* **Information supplied**:
_ _ _

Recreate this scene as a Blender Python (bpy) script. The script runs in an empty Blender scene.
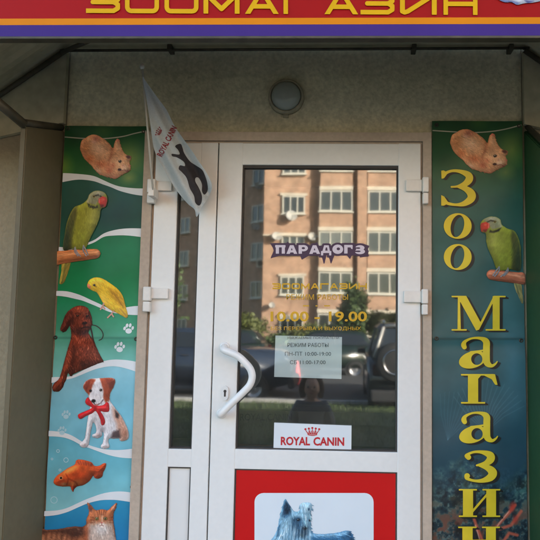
import bpy, bmesh, math, random
import numpy as np
from mathutils import Vector, Matrix
random.seed(7); RNG = np.random.RandomState(11)
S = bpy.context.scene
COL = S.collection
R = math.radians
# ---------------------------------------------------------------- camera
CAM = Vector((0.0, -2.6, 1.6)); FPX = 620.0; PX0 = 325.0
PITCH, YAW, ROLL = 0.0882536, -0.0343453, 0.0143342
_f = Vector((math.sin(YAW)*math.cos(PITCH), math.cos(YAW)*math.cos(PITCH), math.sin(PITCH)))
_r = Vector((math.cos(YAW), -math.sin(YAW), 0)); _u = _r.cross(_f)
RT = _r*math.cos(ROLL) + _u*math.sin(ROLL); UP = _u*math.cos(ROLL) - _r*math.sin(ROLL); FW = _f
cam_d = bpy.data.cameras.new('camera'); cam = bpy.data.objects.new('camera', cam_d); COL.objects.link(cam)
m = Matrix((RT, UP, -FW)).transposed().to_4x4(); m.translation = CAM; cam.matrix_world = m
cam_d.sensor_width = 36; cam_d.lens = FPX/540*36; cam_d.shift_x = (270-PX0)/540
cam_d.clip_start = 0.05; cam_d.clip_end = 3000
S.camera = cam
# ---------------------------------------------------------------- light
SUN = Vector((0.74, 0.54, 0.30)).normalized()
w = bpy.data.worlds.new('World'); S.world = w; w.use_nodes = True
nt = w.node_tree; bg = nt.nodes['Background']
sky = nt.nodes.new('ShaderNodeTexSky'); sky.sky_type = 'NISHITA'; sky.sun_disc = False
sky.sun_elevation = math.asin(SUN.z); sky.sun_rotation = math.atan2(SUN.x, SUN.y)
sky.dust_density = 1.8; sky.air_density = 1.0
nt.links.new(sky.outputs[0], bg.inputs[0]); bg.inputs[1].default_value = 0.115
sl = bpy.data.lights.new('sun', 'SUN'); sl.energy = 4.4; sl.angle = R(0.5); sl.color = (1, .92, .82)
so = bpy.data.objects.new('sun', sl); COL.objects.link(so); so.rotation_euler = SUN.to_track_quat('Z', 'Y').to_euler()
S.view_settings.view_transform = 'Standard'; S.view_settings.look = 'None'
S.view_settings.exposure = 2.88; S.view_settings.gamma = 1; S.view_settings.use_curve_mapping = False
# ---------------------------------------------------------------- helpers
def W(px, py, y=0.0):
    'point of the photograph -> point on the upright plane y'
    d = RT*((px-PX0)/FPX) - UP*((py-270)/FPX) + FW
    t = (y-CAM.y)/d.y
    return CAM + d*t
_rt, _up, _fw = np.array(RT), np.array(UP), np.array(FW)
def Wn(P, y):
    d = _rt[None]*((P[:, :1]-PX0)/FPX) - _up[None]*((P[:, 1:2]-270)/FPX) + _fw[None]
    t = (np.asarray(y)-CAM.y)/d[:, 1]
    return np.array(CAM)[None] + d*t[:, None]
def s2l(c):
    c = np.asarray(c, float)
    return np.where(c <= .04045, c/12.92, ((c+.055)/1.055)**2.4)
def hexc(r, g, b): return tuple(float(v) for v in s2l((r/255, g/255, b/255))) + (1,)
MATS = {}
def mat(name, col, rough=.6, metal=0, noise=None, bump=None, spec=.5, coords='Object', trans=0):
    """principled material; noise=(scale, amount, detail) varies the colour, bump=(scale, strength)"""
    if name in MATS: return MATS[name]
    M = bpy.data.materials.new(name); M.use_nodes = True; n = M.node_tree; b = n.nodes['Principled BSDF']
    b.inputs['Base Color'].default_value = tuple(col[:3])+(1,); b.inputs['Roughness'].default_value = rough
    b.inputs['Metallic'].default_value = metal; b.inputs['Specular IOR Level'].default_value = spec
    tc = n.nodes.new('ShaderNodeTexCoord')
    if noise:
        layers = noise if isinstance(noise, list) else [noise]
        prev = None
        for (sc, amt, det) in layers:
            tx = n.nodes.new('ShaderNodeTexNoise'); tx.inputs['Scale'].default_value = sc; tx.inputs['Detail'].default_value = det
            n.links.new(tc.outputs[coords], tx.inputs['Vector'])
            mr = n.nodes.new('ShaderNodeMapRange'); mr.inputs[1].default_value = .3; mr.inputs[2].default_value = .7
            mr.inputs[3].default_value = 1-amt; mr.inputs[4].default_value = 1+amt
            n.links.new(tx.outputs['Fac'], mr.inputs[0])
            mx = n.nodes.new('ShaderNodeMix'); mx.data_type = 'RGBA'; mx.blend_type = 'MULTIPLY'; mx.inputs[0].default_value = 1
            if prev is None: mx.inputs[6].default_value = tuple(col[:3])+(1,)
            else: n.links.new(prev, mx.inputs[6])
            n.links.new(mr.outputs[0], mx.inputs[7]); prev = mx.outputs[2]
        n.links.new(prev, b.inputs['Base Color'])
    if bump:
        tx = n.nodes.new('ShaderNodeTexNoise'); tx.inputs['Scale'].default_value = bump[0]; tx.inputs['Detail'].default_value = 6
        n.links.new(tc.outputs[coords], tx.inputs['Vector'])
        bp = n.nodes.new('ShaderNodeBump'); bp.inputs['Strength'].default_value = bump[1]; bp.inputs['Distance'].default_value = .01
        n.links.new(tx.outputs['Fac'], bp.inputs['Height']); n.links.new(bp.outputs[0], b.inputs['Normal'])
    MATS[name] = M; return M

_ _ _

* **Stated task**: Leave the pictures out and copy the rest of the data exactly.

* **Response**:
Recreate this scene as a Blender Python (bpy) script. The script runs in an empty Blender scene.
import bpy, bmesh, math, random
import numpy as np
from mathutils import Vector, Matrix
random.seed(7); RNG = np.random.RandomState(11)
S = bpy.context.scene
COL = S.collection
R = math.radians
# ---------------------------------------------------------------- camera
CAM = Vector((0.0, -2.6, 1.6)); FPX = 620.0; PX0 = 325.0
PITCH, YAW, ROLL = 0.0882536, -0.0343453, 0.0143342
_f = Vector((math.sin(YAW)*math.cos(PITCH), math.cos(YAW)*math.cos(PITCH), math.sin(PITCH)))
_r = Vector((math.cos(YAW), -math.sin(YAW), 0)); _u = _r.cross(_f)
RT = _r*math.cos(ROLL) + _u*math.sin(ROLL); UP = _u*math.cos(ROLL) - _r*math.sin(ROLL); FW = _f
cam_d = bpy.data.cameras.new('camera'); cam = bpy.data.objects.new('camera', cam_d); COL.objects.link(cam)
m = Matrix((RT, UP, -FW)).transposed().to_4x4(); m.translation = CAM; cam.matrix_world = m
cam_d.sensor_width = 36; cam_d.lens = FPX/540*36; cam_d.shift_x = (270-PX0)/540
cam_d.clip_start = 0.05; cam_d.clip_end = 3000
S.camera = cam
# ---------------------------------------------------------------- light
SUN = Vector((0.74, 0.54, 0.30)).normalized()
w = bpy.data.worlds.new('World'); S.world = w; w.use_nodes = True
nt = w.node_tree; bg = nt.nodes['Background']
sky = nt.nodes.new('ShaderNodeTexSky'); sky.sky_type = 'NISHITA'; sky.sun_disc = False
sky.sun_elevation = math.asin(SUN.z); sky.sun_rotation = math.atan2(SUN.x, SUN.y)
sky.dust_density = 1.8; sky.air_density = 1.0
nt.links.new(sky.outputs[0], bg.inputs[0]); bg.inputs[1].default_value = 0.115
sl = bpy.data.lights.new('sun', 'SUN'); sl.energy = 4.4; sl.angle = R(0.5); sl.color = (1, .92, .82)
so = bpy.data.objects.new('sun', sl); COL.objects.link(so); so.rotation_euler = SUN.to_track_quat('Z', 'Y').to_euler()
S.view_settings.view_transform = 'Standard'; S.view_settings.look = 'None'
S.view_settings.exposure = 2.88; S.view_settings.gamma = 1; S.view_settings.use_curve_mapping = False
# ---------------------------------------------------------------- helpers
def W(px, py, y=0.0):
    'point of the photograph -> point on the upright plane y'
    d = RT*((px-PX0)/FPX) - UP*((py-270)/FPX) + FW
    t = (y-CAM.y)/d.y
    return CAM + d*t
_rt, _up, _fw = np.array(RT), np.array(UP), np.array(FW)
def Wn(P, y):
    d = _rt[None]*((P[:, :1]-PX0)/FPX) - _up[None]*((P[:, 1:2]-270)/FPX) + _fw[None]
    t = (np.asarray(y)-CAM.y)/d[:, 1]
    return np.array(CAM)[None] + d*t[:, None]
def s2l(c):
    c = np.asarray(c, float)
    return np.where(c <= .04045, c/12.92, ((c+.055)/1.055)**2.4)
def hexc(r, g, b): return tuple(float(v) for v in s2l((r/255, g/255, b/255))) + (1,)
MATS = {}
def mat(name, col, rough=.6, metal=0, noise=None, bump=None, spec=.5, coords='Object', trans=0):
    """principled material; noise=(scale, amount, detail) varies the colour, bump=(scale, strength)"""
    if name in MATS: return MATS[name]
    M = bpy.data.materials.new(name); M.use_nodes = True; n = M.node_tree; b = n.nodes['Principled BSDF']
    b.inputs['Base Color'].default_value = tuple(col[:3])+(1,); b.inputs['Roughness'].default_value = rough
    b.inputs['Metallic'].default_value = metal; b.inputs['Specular IOR Level'].default_value = spec
    tc = n.nodes.new('ShaderNodeTexCoord')
    if noise:
        layers = noise if isinstance(noise, list) else [noise]
        prev = None
        for (sc, amt, det) in layers:
            tx = n.nodes.new('ShaderNodeTexNoise'); tx.inputs['Scale'].default_value = sc; tx.inputs['Detail'].default_value = det
            n.links.new(tc.outputs[coords], tx.inputs['Vector'])
            mr = n.nodes.new('ShaderNodeMapRange'); mr.inputs[1].default_value = .3; mr.inputs[2].default_value = .7
            mr.inputs[3].default_value = 1-amt; mr.inputs[4].default_value = 1+amt
            n.links.new(tx.outputs['Fac'], mr.inputs[0])
            mx = n.nodes.new('ShaderNodeMix'); mx.data_type = 'RGBA'; mx.blend_type = 'MULTIPLY'; mx.inputs[0].default_value = 1
            if prev is None: mx.inputs[6].default_value = tuple(col[:3])+(1,)
            else: n.links.new(prev, mx.inputs[6])
            n.links.new(mr.outputs[0], mx.inputs[7]); prev = mx.outputs[2]
        n.links.new(prev, b.inputs['Base Color'])
    if bump:
        tx = n.nodes.new('ShaderNodeTexNoise'); tx.inputs['Scale'].default_value = bump[0]; tx.inputs['Detail'].default_value = 6
        n.links.new(tc.outputs[coords], tx.inputs['Vector'])
        bp = n.nodes.new('ShaderNodeBump'); bp.inputs['Strength'].default_value = bump[1]; bp.inputs['Distance'].default_value = .01
        n.links.new(tx.outputs['Fac'], bp.inputs['Height']); n.links.new(bp.outputs[0], b.inputs['Normal'])
    MATS[name] = M; return M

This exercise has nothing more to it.